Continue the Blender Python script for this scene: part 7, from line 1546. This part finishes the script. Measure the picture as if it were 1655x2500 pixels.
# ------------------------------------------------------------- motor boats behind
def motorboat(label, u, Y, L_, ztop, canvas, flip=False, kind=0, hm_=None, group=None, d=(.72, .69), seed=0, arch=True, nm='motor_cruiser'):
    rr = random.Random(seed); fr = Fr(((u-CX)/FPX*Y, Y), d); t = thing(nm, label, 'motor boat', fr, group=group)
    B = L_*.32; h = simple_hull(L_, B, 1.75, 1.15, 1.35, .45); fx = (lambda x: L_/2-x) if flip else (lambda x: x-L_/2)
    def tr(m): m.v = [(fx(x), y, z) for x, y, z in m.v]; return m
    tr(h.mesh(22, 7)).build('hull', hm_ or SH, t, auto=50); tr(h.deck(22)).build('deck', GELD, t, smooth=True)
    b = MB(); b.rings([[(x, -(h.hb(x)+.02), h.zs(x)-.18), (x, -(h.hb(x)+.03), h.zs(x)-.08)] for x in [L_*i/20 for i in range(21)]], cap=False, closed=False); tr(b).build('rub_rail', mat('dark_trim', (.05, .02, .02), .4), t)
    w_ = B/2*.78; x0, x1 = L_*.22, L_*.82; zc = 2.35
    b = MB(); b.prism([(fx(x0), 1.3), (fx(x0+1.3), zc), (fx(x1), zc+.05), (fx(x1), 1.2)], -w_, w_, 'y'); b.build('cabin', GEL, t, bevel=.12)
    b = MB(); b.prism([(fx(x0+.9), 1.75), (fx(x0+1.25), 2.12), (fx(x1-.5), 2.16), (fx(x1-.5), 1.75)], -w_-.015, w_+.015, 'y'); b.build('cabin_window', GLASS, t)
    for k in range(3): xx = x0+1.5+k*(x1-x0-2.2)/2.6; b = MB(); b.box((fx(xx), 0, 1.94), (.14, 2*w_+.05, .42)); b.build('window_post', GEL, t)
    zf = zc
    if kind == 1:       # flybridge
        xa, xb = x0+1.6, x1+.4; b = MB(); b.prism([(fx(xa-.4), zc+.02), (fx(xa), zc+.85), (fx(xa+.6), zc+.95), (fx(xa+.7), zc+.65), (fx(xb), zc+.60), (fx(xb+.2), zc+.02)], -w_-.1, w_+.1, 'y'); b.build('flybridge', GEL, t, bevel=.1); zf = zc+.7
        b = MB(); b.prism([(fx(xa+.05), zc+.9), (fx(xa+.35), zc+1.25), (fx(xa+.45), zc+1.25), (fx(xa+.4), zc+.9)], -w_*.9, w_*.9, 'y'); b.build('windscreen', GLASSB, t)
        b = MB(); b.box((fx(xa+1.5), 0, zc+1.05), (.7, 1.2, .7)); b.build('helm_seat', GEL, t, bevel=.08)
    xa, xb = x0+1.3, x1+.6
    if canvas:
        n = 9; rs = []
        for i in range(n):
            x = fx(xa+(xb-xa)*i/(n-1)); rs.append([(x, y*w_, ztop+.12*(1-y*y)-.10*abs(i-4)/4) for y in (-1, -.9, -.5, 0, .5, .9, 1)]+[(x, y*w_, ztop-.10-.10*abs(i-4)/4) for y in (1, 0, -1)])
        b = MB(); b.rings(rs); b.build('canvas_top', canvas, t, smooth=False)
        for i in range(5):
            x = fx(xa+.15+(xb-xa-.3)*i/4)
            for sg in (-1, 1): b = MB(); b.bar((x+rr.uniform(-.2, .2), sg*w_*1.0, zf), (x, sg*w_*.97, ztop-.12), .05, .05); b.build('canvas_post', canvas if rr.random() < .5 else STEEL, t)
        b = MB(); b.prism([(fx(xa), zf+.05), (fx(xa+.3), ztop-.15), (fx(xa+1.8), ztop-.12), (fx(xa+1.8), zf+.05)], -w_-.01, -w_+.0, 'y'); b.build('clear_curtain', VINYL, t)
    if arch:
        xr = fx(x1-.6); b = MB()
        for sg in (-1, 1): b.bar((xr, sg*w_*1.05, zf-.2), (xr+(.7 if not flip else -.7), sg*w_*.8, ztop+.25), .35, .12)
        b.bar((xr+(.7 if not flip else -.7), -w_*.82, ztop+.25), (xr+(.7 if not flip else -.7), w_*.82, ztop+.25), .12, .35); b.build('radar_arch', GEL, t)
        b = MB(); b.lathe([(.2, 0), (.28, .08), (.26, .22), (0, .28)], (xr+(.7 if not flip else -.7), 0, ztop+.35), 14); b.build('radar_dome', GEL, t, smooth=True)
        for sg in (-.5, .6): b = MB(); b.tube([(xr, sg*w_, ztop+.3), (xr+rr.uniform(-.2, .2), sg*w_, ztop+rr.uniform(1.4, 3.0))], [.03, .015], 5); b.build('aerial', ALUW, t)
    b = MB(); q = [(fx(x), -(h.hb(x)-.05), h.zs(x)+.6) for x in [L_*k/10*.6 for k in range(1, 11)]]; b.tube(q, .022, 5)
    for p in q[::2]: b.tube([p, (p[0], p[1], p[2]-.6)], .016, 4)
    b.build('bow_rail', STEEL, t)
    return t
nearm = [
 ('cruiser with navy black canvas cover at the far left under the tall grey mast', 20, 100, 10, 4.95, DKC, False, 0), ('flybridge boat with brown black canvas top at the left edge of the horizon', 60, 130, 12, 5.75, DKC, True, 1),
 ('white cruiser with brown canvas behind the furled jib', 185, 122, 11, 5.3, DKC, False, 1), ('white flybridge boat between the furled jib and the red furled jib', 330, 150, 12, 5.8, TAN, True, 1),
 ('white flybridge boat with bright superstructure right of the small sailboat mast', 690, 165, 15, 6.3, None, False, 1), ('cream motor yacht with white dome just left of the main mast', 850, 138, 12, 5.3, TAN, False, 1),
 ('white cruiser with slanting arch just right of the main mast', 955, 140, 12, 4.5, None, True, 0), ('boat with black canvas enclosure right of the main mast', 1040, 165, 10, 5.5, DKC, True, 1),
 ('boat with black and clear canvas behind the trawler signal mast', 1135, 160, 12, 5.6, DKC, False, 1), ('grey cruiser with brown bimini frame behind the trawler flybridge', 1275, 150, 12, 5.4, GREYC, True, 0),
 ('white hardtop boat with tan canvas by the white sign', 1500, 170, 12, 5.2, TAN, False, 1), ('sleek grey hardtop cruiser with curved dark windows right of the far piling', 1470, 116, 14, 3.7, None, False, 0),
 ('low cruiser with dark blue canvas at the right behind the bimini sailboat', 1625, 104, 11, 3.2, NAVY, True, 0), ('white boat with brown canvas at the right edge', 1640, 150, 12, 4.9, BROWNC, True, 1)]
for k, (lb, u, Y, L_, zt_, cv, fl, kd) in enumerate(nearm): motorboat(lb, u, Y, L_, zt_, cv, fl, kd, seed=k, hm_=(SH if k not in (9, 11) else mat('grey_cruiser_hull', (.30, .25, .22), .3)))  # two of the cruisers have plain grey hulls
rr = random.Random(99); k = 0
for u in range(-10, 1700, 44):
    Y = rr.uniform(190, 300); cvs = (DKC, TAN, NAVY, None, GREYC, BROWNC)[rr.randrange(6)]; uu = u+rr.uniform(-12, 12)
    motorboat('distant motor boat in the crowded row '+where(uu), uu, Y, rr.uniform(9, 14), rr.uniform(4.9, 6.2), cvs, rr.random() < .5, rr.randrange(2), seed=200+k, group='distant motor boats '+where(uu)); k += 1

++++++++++

_GIVEN INSTRUCTION_. Restate the data above word for word.

_SOLVED EXERCISE_.
Continue the Blender Python script for this scene: part 7, from line 1546. This part finishes the script. Measure the picture as if it were 1655x2500 pixels.
# ------------------------------------------------------------- motor boats behind
def motorboat(label, u, Y, L_, ztop, canvas, flip=False, kind=0, hm_=None, group=None, d=(.72, .69), seed=0, arch=True, nm='motor_cruiser'):
    rr = random.Random(seed); fr = Fr(((u-CX)/FPX*Y, Y), d); t = thing(nm, label, 'motor boat', fr, group=group)
    B = L_*.32; h = simple_hull(L_, B, 1.75, 1.15, 1.35, .45); fx = (lambda x: L_/2-x) if flip else (lambda x: x-L_/2)
    def tr(m): m.v = [(fx(x), y, z) for x, y, z in m.v]; return m
    tr(h.mesh(22, 7)).build('hull', hm_ or SH, t, auto=50); tr(h.deck(22)).build('deck', GELD, t, smooth=True)
    b = MB(); b.rings([[(x, -(h.hb(x)+.02), h.zs(x)-.18), (x, -(h.hb(x)+.03), h.zs(x)-.08)] for x in [L_*i/20 for i in range(21)]], cap=False, closed=False); tr(b).build('rub_rail', mat('dark_trim', (.05, .02, .02), .4), t)
    w_ = B/2*.78; x0, x1 = L_*.22, L_*.82; zc = 2.35
    b = MB(); b.prism([(fx(x0), 1.3), (fx(x0+1.3), zc), (fx(x1), zc+.05), (fx(x1), 1.2)], -w_, w_, 'y'); b.build('cabin', GEL, t, bevel=.12)
    b = MB(); b.prism([(fx(x0+.9), 1.75), (fx(x0+1.25), 2.12), (fx(x1-.5), 2.16), (fx(x1-.5), 1.75)], -w_-.015, w_+.015, 'y'); b.build('cabin_window', GLASS, t)
    for k in range(3): xx = x0+1.5+k*(x1-x0-2.2)/2.6; b = MB(); b.box((fx(xx), 0, 1.94), (.14, 2*w_+.05, .42)); b.build('window_post', GEL, t)
    zf = zc
    if kind == 1:       # flybridge
        xa, xb = x0+1.6, x1+.4; b = MB(); b.prism([(fx(xa-.4), zc+.02), (fx(xa), zc+.85), (fx(xa+.6), zc+.95), (fx(xa+.7), zc+.65), (fx(xb), zc+.60), (fx(xb+.2), zc+.02)], -w_-.1, w_+.1, 'y'); b.build('flybridge', GEL, t, bevel=.1); zf = zc+.7
        b = MB(); b.prism([(fx(xa+.05), zc+.9), (fx(xa+.35), zc+1.25), (fx(xa+.45), zc+1.25), (fx(xa+.4), zc+.9)], -w_*.9, w_*.9, 'y'); b.build('windscreen', GLASSB, t)
        b = MB(); b.box((fx(xa+1.5), 0, zc+1.05), (.7, 1.2, .7)); b.build('helm_seat', GEL, t, bevel=.08)
    xa, xb = x0+1.3, x1+.6
    if canvas:
        n = 9; rs = []
        for i in range(n):
            x = fx(xa+(xb-xa)*i/(n-1)); rs.append([(x, y*w_, ztop+.12*(1-y*y)-.10*abs(i-4)/4) for y in (-1, -.9, -.5, 0, .5, .9, 1)]+[(x, y*w_, ztop-.10-.10*abs(i-4)/4) for y in (1, 0, -1)])
        b = MB(); b.rings(rs); b.build('canvas_top', canvas, t, smooth=False)
        for i in range(5):
            x = fx(xa+.15+(xb-xa-.3)*i/4)
            for sg in (-1, 1): b = MB(); b.bar((x+rr.uniform(-.2, .2), sg*w_*1.0, zf), (x, sg*w_*.97, ztop-.12), .05, .05); b.build('canvas_post', canvas if rr.random() < .5 else STEEL, t)
        b = MB(); b.prism([(fx(xa), zf+.05), (fx(xa+.3), ztop-.15), (fx(xa+1.8), ztop-.12), (fx(xa+1.8), zf+.05)], -w_-.01, -w_+.0, 'y'); b.build('clear_curtain', VINYL, t)
    if arch:
        xr = fx(x1-.6); b = MB()
        for sg in (-1, 1): b.bar((xr, sg*w_*1.05, zf-.2), (xr+(.7 if not flip else -.7), sg*w_*.8, ztop+.25), .35, .12)
        b.bar((xr+(.7 if not flip else -.7), -w_*.82, ztop+.25), (xr+(.7 if not flip else -.7), w_*.82, ztop+.25), .12, .35); b.build('radar_arch', GEL, t)
        b = MB(); b.lathe([(.2, 0), (.28, .08), (.26, .22), (0, .28)], (xr+(.7 if not flip else -.7), 0, ztop+.35), 14); b.build('radar_dome', GEL, t, smooth=True)
        for sg in (-.5, .6): b = MB(); b.tube([(xr, sg*w_, ztop+.3), (xr+rr.uniform(-.2, .2), sg*w_, ztop+rr.uniform(1.4, 3.0))], [.03, .015], 5); b.build('aerial', ALUW, t)
    b = MB(); q = [(fx(x), -(h.hb(x)-.05), h.zs(x)+.6) for x in [L_*k/10*.6 for k in range(1, 11)]]; b.tube(q, .022, 5)
    for p in q[::2]: b.tube([p, (p[0], p[1], p[2]-.6)], .016, 4)
    b.build('bow_rail', STEEL, t)
    return t
nearm = [
 ('cruiser with navy black canvas cover at the far left under the tall grey mast', 20, 100, 10, 4.95, DKC, False, 0), ('flybridge boat with brown black canvas top at the left edge of the horizon', 60, 130, 12, 5.75, DKC, True, 1),
 ('white cruiser with brown canvas behind the furled jib', 185, 122, 11, 5.3, DKC, False, 1), ('white flybridge boat between the furled jib and the red furled jib', 330, 150, 12, 5.8, TAN, True, 1),
 ('white flybridge boat with bright superstructure right of the small sailboat mast', 690, 165, 15, 6.3, None, False, 1), ('cream motor yacht with white dome just left of the main mast', 850, 138, 12, 5.3, TAN, False, 1),
 ('white cruiser with slanting arch just right of the main mast', 955, 140, 12, 4.5, None, True, 0), ('boat with black canvas enclosure right of the main mast', 1040, 165, 10, 5.5, DKC, True, 1),
 ('boat with black and clear canvas behind the trawler signal mast', 1135, 160, 12, 5.6, DKC, False, 1), ('grey cruiser with brown bimini frame behind the trawler flybridge', 1275, 150, 12, 5.4, GREYC, True, 0),
 ('white hardtop boat with tan canvas by the white sign', 1500, 170, 12, 5.2, TAN, False, 1), ('sleek grey hardtop cruiser with curved dark windows right of the far piling', 1470, 116, 14, 3.7, None, False, 0),
 ('low cruiser with dark blue canvas at the right behind the bimini sailboat', 1625, 104, 11, 3.2, NAVY, True, 0), ('white boat with brown canvas at the right edge', 1640, 150, 12, 4.9, BROWNC, True, 1)]
for k, (lb, u, Y, L_, zt_, cv, fl, kd) in enumerate(nearm): motorboat(lb, u, Y, L_, zt_, cv, fl, kd, seed=k, hm_=(SH if k not in (9, 11) else mat('grey_cruiser_hull', (.30, .25, .22), .3)))  # two of the cruisers have plain grey hulls
rr = random.Random(99); k = 0
for u in range(-10, 1700, 44):
    Y = rr.uniform(190, 300); cvs = (DKC, TAN, NAVY, None, GREYC, BROWNC)[rr.randrange(6)]; uu = u+rr.uniform(-12, 12)
    motorboat('distant motor boat in the crowded row '+where(uu), uu, Y, rr.uniform(9, 14), rr.uniform(4.9, 6.2), cvs, rr.random() < .5, rr.randrange(2), seed=200+k, group='distant motor boats '+where(uu)); k += 1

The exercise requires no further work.